Permission Action Scope
add_serviceaccount Create a service account. global
delete_serviceaccount Delete a service account. global
view_serviceaccount View service account details. global
issue_serviceaccounttoken Issue a new token for a service account. global or serviceaccount
revoke_serviceaccounttoken Revoke existing tokens. global or serviceaccount
view_serviceaccounttoken View token metadata for a service account. global or serviceaccount

Permission rename in v6.0

The tokens_serviceaccount permission from earlier Hydrolix versions is renamed to issue_serviceaccounttoken in Hydrolix version 6.0. Existing roles that held tokens_serviceaccount automatically receive issue_serviceaccounttoken in its place.

Permission scopes⚓︎

Apply cluster-wide permissions using scope_type of global and scope_id of Service Account using the UI or API.

Limit token management permissions using scope_type of serviceaccount and set the scope_id field to the service account ID, using the API only:

Limit Token Management Permissions To A Single Service Account

This role can list, create, and delete service account tokens only for the specified service account.

curl --location "${HDX_HYDROLIX_URL}/config/v1/roles/" \
--header "Content-Type: application/json" \
--header "Accept: application/json" \
--header "Authorization: Bearer ${HDX_TOKEN}" \
--data '{
    "name": "token_manager",
    "policies": [
        {
            "permissions": [
                "view_serviceaccounttoken",
                "issue_serviceaccounttoken",
                "revoke_serviceaccounttoken"
            ],
            "scope_type": "serviceaccount",
            "scope_id": "'"${HDX_SA_UUID}"'"
        }
    ]
}'

Additional permissions are required to define and manage roles. For instructions on creating and assigning roles, see RBAC How-to: Assign Role to User.

Manage service accounts⚓︎

Action UI API
View a service account View in UI View with API
Create a service account Create in UI Create with API
Assign roles Assign roles in UI Assign roles with API
Issue a token Issue token in UI Issue token with API
View token metadata Unavailable List token metadata
Revoke tokens Unavailable Revoke tokens with API
Delete a service account Delete in UI Delete with API

Use service accounts⚓︎

Service accounts gain access solely using authorization tokens.

The service account username is never used when connecting to the Hydrolix cluster.

For HTTP services, use the HTTP header Authorization: Bearer $AUTH_TOKEN. For information about token format and lifetime, see Authorization tokens.

For non-HTTP services, use the special username __api_token__ and place the authorization token in the password field.

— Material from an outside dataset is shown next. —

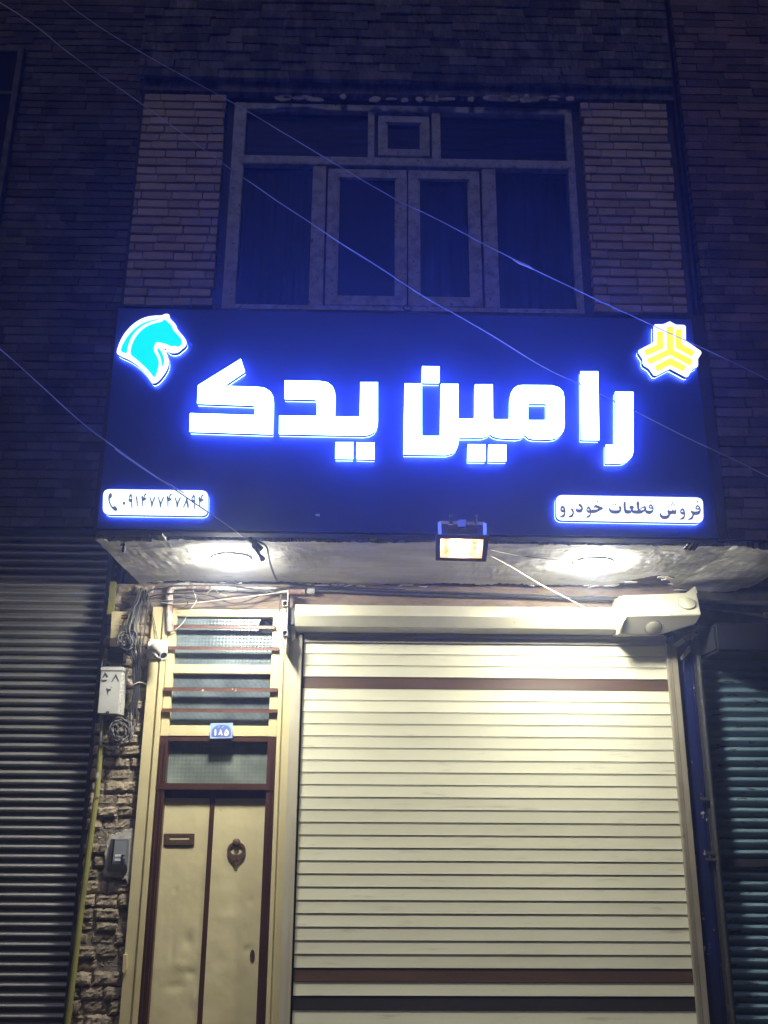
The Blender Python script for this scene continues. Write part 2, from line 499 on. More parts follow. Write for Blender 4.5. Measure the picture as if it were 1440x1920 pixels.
# upper wall (behind sign and round the window), piers and joints
pl0, pl1 = X(232, 567, YW), X(397, 573, YW)
pr0, pr1 = X(1117, 594, YW), X(1290, 592, YW)
wx0, wx1 = X(415, 580, YW + .03), X(1097, 592, YW + .03)
wz0, wz1 = Z(750, 584, YW + .03), Z(750, 197, YW + .03)
b = MB()
b.box(XL, 2.40, YW + .02, YW + .30, ZS + .04, wz0)                    # below the window
b.box(pl0 - .04, wx0 - .0, YW + .06, YW + .30, wz0, zt_parapet + .3)
b.box(wx1, pr1 + .06, YW + .06, YW + .30, wz0, zt_parapet + .3)
b.box(wx0, wx1, YW + .06, YW + .30, wz1, zt_parapet + .3)
b.build('upper_wall', M['joint'], bld)
b = MB(); b.box(wx0 - .05, wx1 + .05, YW + .55, YW + .6, wz0 - .1, wz1 + .1); b.build('dark_room_panel', M['dark'], bld)  # black panel standing in for the unlit room behind the panes
zp0, zp1 = Z(320, 571, YW), Z(340, 173, YW)
for a, c in ((pl0, pl1), (pr0, pr1)):
    b = MB(); bricks(b, a, c, zp0, zp1, YW, .0735, .225, .019, .06, .0022)
    b.build('pier', M['brick_tan'], bld)
# lintel band above the window with flaking white plaster
b = MB(); b.box(pl0 - .04, pr1 + .06, YW - .01, YW + .06, zp1 + .01, zt_parapet + .02)
b.build('lintel', M['mud'], bld)
b = MB()
for k in range(46):
    px = random.uniform(440, 1075)
    if random.random() < .35: continue
    w, h = random.uniform(6, 26), random.uniform(2, 7)
    cy = 183 + random.uniform(-3, 4)
    pts = [(px + w * math.cos(a) * random.uniform(.6, 1), cy + h * math.sin(a) * random.uniform(.5, 1)) for a in [i * math.pi / 5 for i in range(10)]]
    b = MB(); b.prism([[P(x, y, YW - .016) for x, y in pts]], (0, .012, 0)); b.build('flaking_plaster', M['white_plaster'], bld)
# rough sooty brickwork above the window, standing slightly proud
b = MB()
bricks(b, pl0 - .05, pr1 + .05, zt_parapet, 10.2, YW - .05, .082, .22, .012, .08, .004, .009)
b.box(pl0 - .045, pr1 + .045, YW - .025, YW + .3, zt_parapet + .005, 10.2)
b.build('upper_brickwork', M['mud'], bld)

# soffit slab and its plaster skin with a ragged back edge
b = MB(); b.box(XL, 4.2, YW + .03, .3, ZS + .03, ZS + .25)
b.build('soffit_slab', M['substrate'], bld)
edge = [(262, 1093), (330, 1089), (400, 1090), (520, 1091), (600, 1094), (700, 1097), (790, 1096), (848, 1093), (900, 1096), (960, 1095), (1040, 1097),
        (1100, 1098), (1140, 1097), (1175, 1090), (1200, 1083), (1238, 1078), (1252, 1082), (1262, 1103), (1300, 1106), (1340, 1108), (1380, 1102),
        (1410, 1094), (1432, 1080), (1452, 1074), (1600, 1072)]
edge_w = [PZ(x, y, ZS) for x, y in edge]
def back_y(x):
    for p, q in zip(edge_w, edge_w[1:]):
        if p.x <= x <= q.x:
            t = (x - p.x) / max(q.x - p.x, 1e-6)
            return p.y * (1 - t) + q.y * t
    return edge_w[0].y if x < edge_w[0].x else edge_w[-1].y
b = MB()
nx, ny = 760, 26
x1s = 4.1
rows = []
for ix in range(nx + 1):
    fx = XL + .005 + (x1s - XL) * ix / nx
    yb = min(back_y(fx) + .04 * noise.noise(Vector((fx * 9, 1, 0))) + .04 * noise.noise(Vector((fx * 34, 2, 0))) + .03 * noise.noise(Vector((fx * 95, 2, 0))), -.004)
    yf = YW + .055 + .03 * noise.noise(Vector((fx * 7, 5, 0))) + .025 * noise.noise(Vector((fx * 30, 6, 0))) + .02 * noise.noise(Vector((fx * 90, 6, 0)))
    if fx < -1.42 and fx > -1.72: yf += .055
    rr = []
    for iy in range(ny + 1):
        y = yf + (yb - yf) * iy / ny
        xx = fx
        if ix == 0: xx += .05 + .05 * noise.noise(Vector((3, y * 9, 0))) + .02 * noise.noise(Vector((3, y * 30, 0)))
        z = ZS + .009 * noise.noise(Vector((xx * 2.2, y * 2.5, 3))) + .006 * noise.noise(Vector((xx * 4, y * 9, 4))) + .003 * noise.noise(Vector((xx * 20, y * 40, 4)))
        if fx > 2.45: z += -.02 * min(1, (fx - 2.45) / .3) + .012 * noise.noise(Vector((xx * 3, y * 6, 8)))
        rr.append((xx, y, z))
    rows.append(rr)
i0 = len(b.v)
for rr in rows: b.v += rr
for ix in range(nx):
    for iy in range(ny):
        q = i0 + ix * (ny + 1) + iy
        b.f.append((q, q + 1, q + ny + 2, q + ny + 1)); b.t.append(.5)
for ids in ([i0 + ix * (ny + 1) + ny for ix in range(nx + 1)], [i0 + ix * (ny + 1) for ix in range(nx + 1)], [i0 + iy for iy in range(ny + 1)]):
    j = len(b.v)
    for q in ids: b.v.append((b.v[q][0], b.v[q][1], ZS + .032))
    for k in range(len(ids) - 1):
        b.f.append((ids[k], ids[k + 1], j + k + 1, j + k)); b.t.append(.5)
b.build('soffit_plaster', M['plaster'], bld, smooth='auto')

for k in range(34):
    fx = random.choice((random.uniform(-1.7, 2.3), random.uniform(-.4, .6), random.uniform(1.8, 3.4)))
    by = min(back_y(fx), -.02) + random.uniform(-.01, .03)
    r0 = random.uniform(.012, .04)
    pts = [(fx + r0 * 1.8 * math.cos(a) * random.uniform(.5, 1), by + r0 * .8 * math.sin(a) * random.uniform(.5, 1)) for a in [i * math.pi / 4 for i in range(8)]]
    z0_, tl = ZS - random.uniform(.002, .02), random.uniform(-.25, .25)
    b = MB(); b.prism([[(x, y, z0_ + (x - fx) * tl) for x, y in pts]], (0, 0, .008)); b.build('plaster_flake', M['white_plaster'], bld)
# ground floor wall: backing, plaster strip under the soffit, rough brick pier
zhead = Z(420, 1141, 0)
b = MB()
b.box(-1.95, 4.2, .32, .5, 0, ZS + .03)
b.build('back_wall', M['joint'], bld)
b = MB()
n_ = 120
for iz in range(8):
    pass
xs = [XL + .0 + (2.5 - XL) * k / n_ for k in range(n_ + 1)]
z_lo, z_hi = zhead + .0, ZS + .03
gridi = len(b.v)
for x in xs:
    for k in range(7):
        z = z_lo + (z_hi - z_lo) * k / 6
        b.v.append((x, .0 - .006 * noise.noise(Vector((x * 6, z * 16, 2))) - .004 * noise.noise(Vector((x * 22, z * 40, 2))), z))
for i in range(n_):
    for k in range(6):
        q = gridi + i * 7 + k
        b.f.append((q, q + 7, q + 8, q + 1)); b.t.append(.5)
b.box(XL + .002, 2.498, .02, .3, z_lo, z_hi)
b.build('wall_plaster', M['plaster_wall'], bld, smooth='auto')
# rough brick pier between the left shutter and the cream post
def pxl(z):   # left edge of the pier
    return -2.03
def pxr(z): return X(258, 1484, 0) + .004
b = MB(); rough_bricks(b, pxl, pxr, -.02, ZS - .02, .0, .084, .22, .011, .09, .012)
b.build('brick_pier', M['brick_rough'], bld)
b = MB(); b.box(-2.015, pxr(0) - .012, .024, .3, -.02, ZS); b.build('pier_mortar', M['mortar'], bld)
# side of the pier that the left shutter butts against
# cream steel posts either side of the door
z0g = 0.0
lp0, lp1 = X(258, 1484, -.03), X(291, 1484, -.03)
b = MB()
b.box(lp0 + .004, lp1 - .05, -.045, .2, z0g, zhead - .0)
b.box(lp1 - .05, lp1 - .036, -.032, .2, z0g, zhead - .001)
b.box(lp1 - .036, lp1 - .0, -.052, .2, z0g, zhead - .002)
b.build('door_post', M['cream'], bld, bevel=.004)
m = MB(); fq = [P(x, y, -.07) for x, y in ((231, 1790), (238, 1790), (236.5, 1818), (232, 1826), (229.5, 1822))]; m.prism([fq], (0, .03, 0)); m.build('latch_keep', M['cream'], bld)
rp0, rp1 = X(515, 1484, -.03), X(548, 1484, -.03)
b = MB()
b.box(rp0, rp0 + .03, -.05, .2, z0g, zhead - .001)
b.box(rp0 + .03, rp0 + .042, -.034, .2, z0g, zhead - .002)
b.box(rp0 + .042, rp1 + .0, -.047, .2, z0g, zhead)
b.build('door_post', M['cream'], bld, bevel=.004)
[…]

For connection examples using the __api_token__ pattern, see MySQL Client and ClickHouse.

Token Management⚓︎

A service account token authenticates a request to a Hydrolix cluster as a particular service account. Each token has a set expiry. A single service account can have several tokens issued on its behalf, and more than one of those tokens can be valid at the same time.

Because the service account itself never expires, the value to monitor for rotation is the token expiry, not the account. See View token issue and expiration dates to get a token expiration datetime using the API, and see Revoke tokens to disable tokens using the API.

Prior to v6.0, token metadata wasn't stored in Hydrolix after token creation making these tokens "untracked." See Get tracked and untracked tokens for a service account to determine how many untracked (pre-v6.0) and tracked (v6.0 and above) tokens exist for a cluster.

Configure datasources in visualization tools⚓︎

After creating a service account and issuing a token, configure datasources in visualization tools.

Grafana⚓︎

For detailed instructions on configuring Grafana with service accounts, including authentication patterns and circuit breaker settings, see Hydrolix Data Source Plugin for Grafana.

Other visualization tools⚓︎

For Superset, Kibana, and other tools that use the __api_token__ authentication pattern:

  • Username: __api_token__
  • Password: The service account token (the full JWT token value)

Consult the datasource configuration documentation for additional connection parameters.